WASHINGTON – For the second time, a federal judge has ruled that the Treasury Department's Financial Crimes Enforcement Network must withdraw a rule designed to cut off the Tanzanian bank FBME from the U.S. financial system.

U.S. District Judge Christopher Cooper said Fincen had still not shared enough about why it was targeting FBME, which the agency designated under Section 311 of the Patriot Act as a potential money laundering concern.

"This statutory authorization obviously clashes with the goals of transparency and public participation that underlie the notice-and-comment process," he said. "Taken to the extreme, requiring the agency to share only the most critical information could license it to share almost nothing publicly, despite nominally proceeding through notice and comment."
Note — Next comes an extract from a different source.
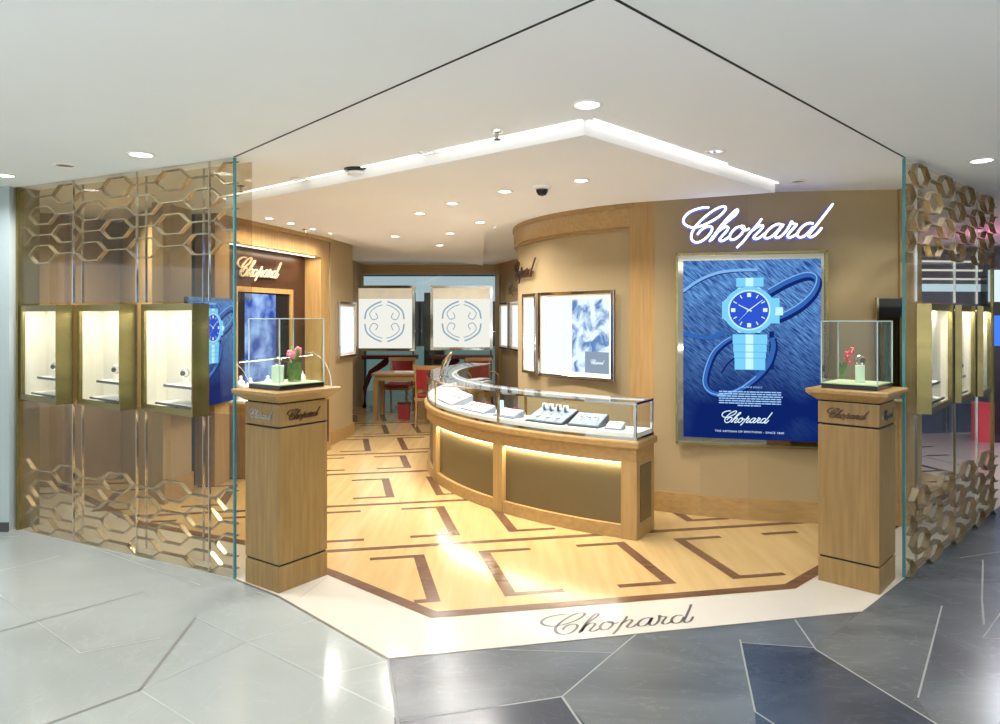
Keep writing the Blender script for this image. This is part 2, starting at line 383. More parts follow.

This was the second rebuke from Cooper to Fincen. The agency first targeted the bank in July 2015, issuing a rule directing U.S. institutions to cut off correspondent banking ties with FBME. But the bank fought back, saying the order relied on classified material that the institution was not allowed to see.

Cooper ordered Fincen to withdraw the rule, which it did. But the agency issued a new one in March that was designed to be more transparent.

In his latest opinion, Cooper argued that Fincen's Section 311 authority was inherently problematic, because it allowed the agency to issue a rule based on classified information.

Cooper instructed the agency to address the opacity of its Section 311 measures by publishing the unclassified material that participated in the agency's decision, and also explaining its reasoning, even if that means alluding to classified information.

"If the agency wants to act … on the basis of some key fact (even if the fact is stated in more general terms than in its classified form), that fact must have been disclosed in time for commenters to challenge its veracity and weight," the judge said.

Cooper also ordered Fincen to respond to specific comments on its use of aggregate Suspicious Activity Report data in the FBME case, which was disputed on several grounds by the bank.

For instance, FBME argued that the SARs data used by Fincen included "perfectly legitimate" transactions and that it represented only a fraction of the bank's activities. FBME also claimed Fincen did not take into account the Cypriot financial crisis, which could have caused an increase in SARs, and did not compare the bank's transactions against those of other similarly situated institutions.

Fincen responded to these claims with what Cooper called "hollow generalities" and unresponsive comments.

The judge, however, sided with Fincen on many of the specifics of the case, questioning FBME's right to due process and its claims that the agency had failed to sufficiently communicate the reasoning for its decision and allow the bank to respond.

Cooper also affirmed that Fincen's Section 311 authority had a legitimate purpose – fighting terrorism and crime. "Fincen's exercise of its Section 311 powers is critical to drying up the flow of financial support for terrorist and international criminal organizations," he said.

The judge declined FBME's request to vacate the rule entirely, instead allowing the agency to respond to some of the deficiencies identified in the ruling.

"This is not a free pass for Fincen, however," he said.

In a statement, FBME said it was satisfied with Cooper's latest ruling. "All along, FBME has contended that FinCEN failed to provide proper notice and substantively justify its damaging measures against FBME," the bank said.